Given exercise: Of all the lines in the material, how many include the word "that"? Reply with the number alone.

[Start Data section]

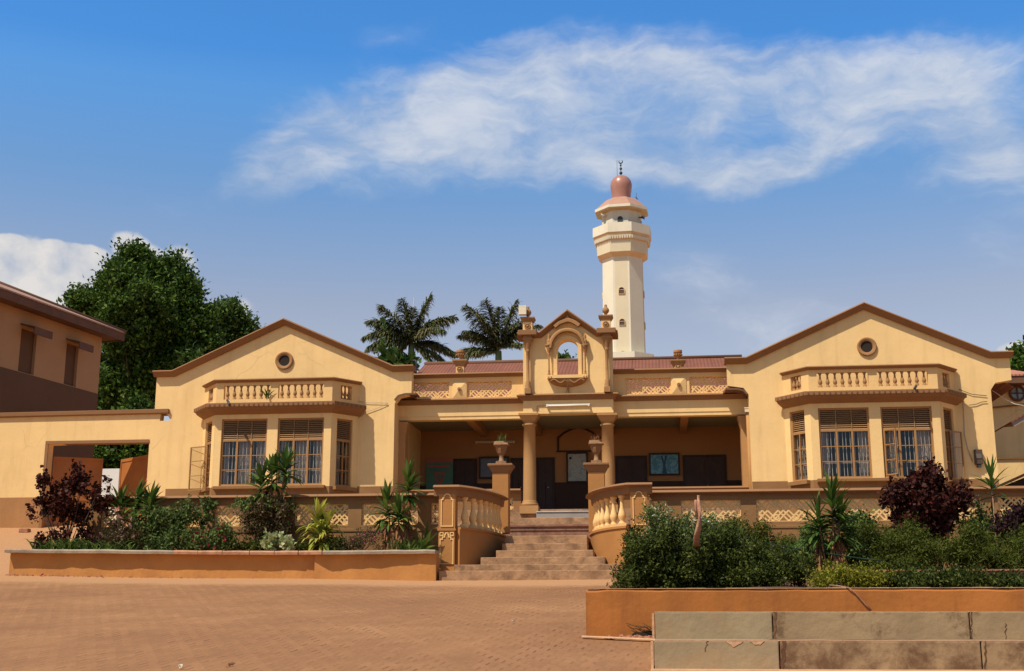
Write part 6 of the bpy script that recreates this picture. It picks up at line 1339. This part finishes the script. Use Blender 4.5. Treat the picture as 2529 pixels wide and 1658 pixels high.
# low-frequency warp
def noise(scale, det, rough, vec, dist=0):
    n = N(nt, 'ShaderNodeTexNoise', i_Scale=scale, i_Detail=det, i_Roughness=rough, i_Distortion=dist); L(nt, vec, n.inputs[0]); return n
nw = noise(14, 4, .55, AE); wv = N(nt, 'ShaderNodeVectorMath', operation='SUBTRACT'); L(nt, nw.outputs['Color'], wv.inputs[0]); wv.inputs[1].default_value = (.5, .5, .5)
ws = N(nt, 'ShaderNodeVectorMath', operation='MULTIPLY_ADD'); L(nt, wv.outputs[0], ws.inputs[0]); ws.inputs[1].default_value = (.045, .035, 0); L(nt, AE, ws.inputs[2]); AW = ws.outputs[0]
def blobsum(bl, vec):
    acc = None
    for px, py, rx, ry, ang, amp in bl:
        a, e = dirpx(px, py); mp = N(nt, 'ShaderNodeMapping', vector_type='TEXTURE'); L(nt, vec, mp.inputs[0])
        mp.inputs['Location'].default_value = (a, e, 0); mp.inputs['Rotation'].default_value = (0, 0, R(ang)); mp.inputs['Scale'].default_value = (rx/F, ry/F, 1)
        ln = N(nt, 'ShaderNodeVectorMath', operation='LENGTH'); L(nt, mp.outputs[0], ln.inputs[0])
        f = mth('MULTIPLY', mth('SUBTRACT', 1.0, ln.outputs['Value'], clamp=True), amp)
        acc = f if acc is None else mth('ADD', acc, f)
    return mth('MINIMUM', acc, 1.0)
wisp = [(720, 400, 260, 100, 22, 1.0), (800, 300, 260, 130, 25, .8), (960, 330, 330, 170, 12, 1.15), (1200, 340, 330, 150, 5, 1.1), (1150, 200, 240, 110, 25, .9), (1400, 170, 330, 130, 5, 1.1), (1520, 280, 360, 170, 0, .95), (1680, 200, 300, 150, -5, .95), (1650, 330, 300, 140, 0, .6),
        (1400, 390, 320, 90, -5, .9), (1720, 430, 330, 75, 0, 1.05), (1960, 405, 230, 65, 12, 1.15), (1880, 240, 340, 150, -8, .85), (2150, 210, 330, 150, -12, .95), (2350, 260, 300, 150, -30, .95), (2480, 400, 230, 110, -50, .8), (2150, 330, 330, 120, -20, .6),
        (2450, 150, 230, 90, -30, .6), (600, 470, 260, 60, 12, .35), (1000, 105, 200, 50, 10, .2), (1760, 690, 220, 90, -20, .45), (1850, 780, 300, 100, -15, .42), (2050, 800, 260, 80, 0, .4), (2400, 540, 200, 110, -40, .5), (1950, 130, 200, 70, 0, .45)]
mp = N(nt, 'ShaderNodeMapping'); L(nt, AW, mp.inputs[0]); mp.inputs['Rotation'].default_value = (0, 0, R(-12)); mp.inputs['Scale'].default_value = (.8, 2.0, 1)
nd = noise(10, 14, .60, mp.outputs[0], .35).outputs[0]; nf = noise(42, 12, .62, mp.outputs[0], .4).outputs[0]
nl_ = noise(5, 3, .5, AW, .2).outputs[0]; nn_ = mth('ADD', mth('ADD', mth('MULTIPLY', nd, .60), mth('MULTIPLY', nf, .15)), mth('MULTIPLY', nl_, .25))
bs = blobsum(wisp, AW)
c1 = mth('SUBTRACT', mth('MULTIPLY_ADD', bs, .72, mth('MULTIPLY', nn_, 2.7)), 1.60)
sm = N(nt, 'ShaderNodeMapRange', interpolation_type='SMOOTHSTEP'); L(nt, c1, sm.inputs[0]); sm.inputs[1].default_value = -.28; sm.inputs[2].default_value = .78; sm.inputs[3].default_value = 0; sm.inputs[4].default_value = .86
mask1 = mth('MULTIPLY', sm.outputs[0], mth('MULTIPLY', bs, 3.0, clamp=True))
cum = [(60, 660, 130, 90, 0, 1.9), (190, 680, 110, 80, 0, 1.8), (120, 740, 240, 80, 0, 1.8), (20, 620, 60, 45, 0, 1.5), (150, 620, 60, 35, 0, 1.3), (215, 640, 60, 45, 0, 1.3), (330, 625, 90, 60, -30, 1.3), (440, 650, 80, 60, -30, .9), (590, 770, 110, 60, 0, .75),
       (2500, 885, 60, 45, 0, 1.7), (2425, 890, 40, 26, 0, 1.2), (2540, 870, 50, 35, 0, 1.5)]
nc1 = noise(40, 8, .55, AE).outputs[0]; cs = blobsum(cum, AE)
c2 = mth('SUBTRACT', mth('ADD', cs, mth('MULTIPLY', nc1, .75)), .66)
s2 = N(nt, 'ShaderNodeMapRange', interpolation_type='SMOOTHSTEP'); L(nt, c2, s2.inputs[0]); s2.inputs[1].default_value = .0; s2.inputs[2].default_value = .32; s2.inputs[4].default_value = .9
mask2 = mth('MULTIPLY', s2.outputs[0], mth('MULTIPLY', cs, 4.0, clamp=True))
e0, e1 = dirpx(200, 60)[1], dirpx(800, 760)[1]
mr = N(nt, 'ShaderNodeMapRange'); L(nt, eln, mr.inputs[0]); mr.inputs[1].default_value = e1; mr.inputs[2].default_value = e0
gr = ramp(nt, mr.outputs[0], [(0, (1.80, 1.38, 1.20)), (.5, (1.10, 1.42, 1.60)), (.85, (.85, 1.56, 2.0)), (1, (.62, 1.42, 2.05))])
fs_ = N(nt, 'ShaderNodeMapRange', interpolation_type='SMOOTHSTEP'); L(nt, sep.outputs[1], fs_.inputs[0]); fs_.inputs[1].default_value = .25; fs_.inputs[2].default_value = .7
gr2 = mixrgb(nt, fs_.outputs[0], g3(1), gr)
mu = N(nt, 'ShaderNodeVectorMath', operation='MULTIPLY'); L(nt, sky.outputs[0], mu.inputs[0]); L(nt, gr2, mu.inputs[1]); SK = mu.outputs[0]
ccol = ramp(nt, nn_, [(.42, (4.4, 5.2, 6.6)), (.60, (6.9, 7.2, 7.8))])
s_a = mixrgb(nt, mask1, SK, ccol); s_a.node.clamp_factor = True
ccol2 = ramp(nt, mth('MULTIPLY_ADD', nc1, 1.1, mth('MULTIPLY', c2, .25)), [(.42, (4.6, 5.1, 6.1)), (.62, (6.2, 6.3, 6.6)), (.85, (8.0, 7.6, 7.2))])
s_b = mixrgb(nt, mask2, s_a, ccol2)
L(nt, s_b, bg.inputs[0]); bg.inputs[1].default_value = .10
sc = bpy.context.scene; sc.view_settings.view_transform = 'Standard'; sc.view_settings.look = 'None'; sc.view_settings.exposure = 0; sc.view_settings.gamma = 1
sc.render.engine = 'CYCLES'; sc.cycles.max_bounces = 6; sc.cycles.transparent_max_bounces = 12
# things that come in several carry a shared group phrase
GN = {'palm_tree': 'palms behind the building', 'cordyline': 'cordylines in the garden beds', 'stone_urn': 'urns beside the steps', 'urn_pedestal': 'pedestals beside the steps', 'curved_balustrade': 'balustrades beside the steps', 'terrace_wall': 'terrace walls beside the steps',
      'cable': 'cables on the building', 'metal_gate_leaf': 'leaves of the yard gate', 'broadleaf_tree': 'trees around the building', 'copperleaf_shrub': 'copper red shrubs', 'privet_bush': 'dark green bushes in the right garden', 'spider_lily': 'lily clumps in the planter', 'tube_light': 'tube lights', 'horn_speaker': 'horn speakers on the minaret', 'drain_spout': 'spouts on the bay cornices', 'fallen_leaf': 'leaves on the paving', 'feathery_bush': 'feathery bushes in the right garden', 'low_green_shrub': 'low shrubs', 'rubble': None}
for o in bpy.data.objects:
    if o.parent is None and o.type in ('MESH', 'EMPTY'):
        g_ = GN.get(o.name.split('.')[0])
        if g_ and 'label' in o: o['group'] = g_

[End Data section]

Reply: 2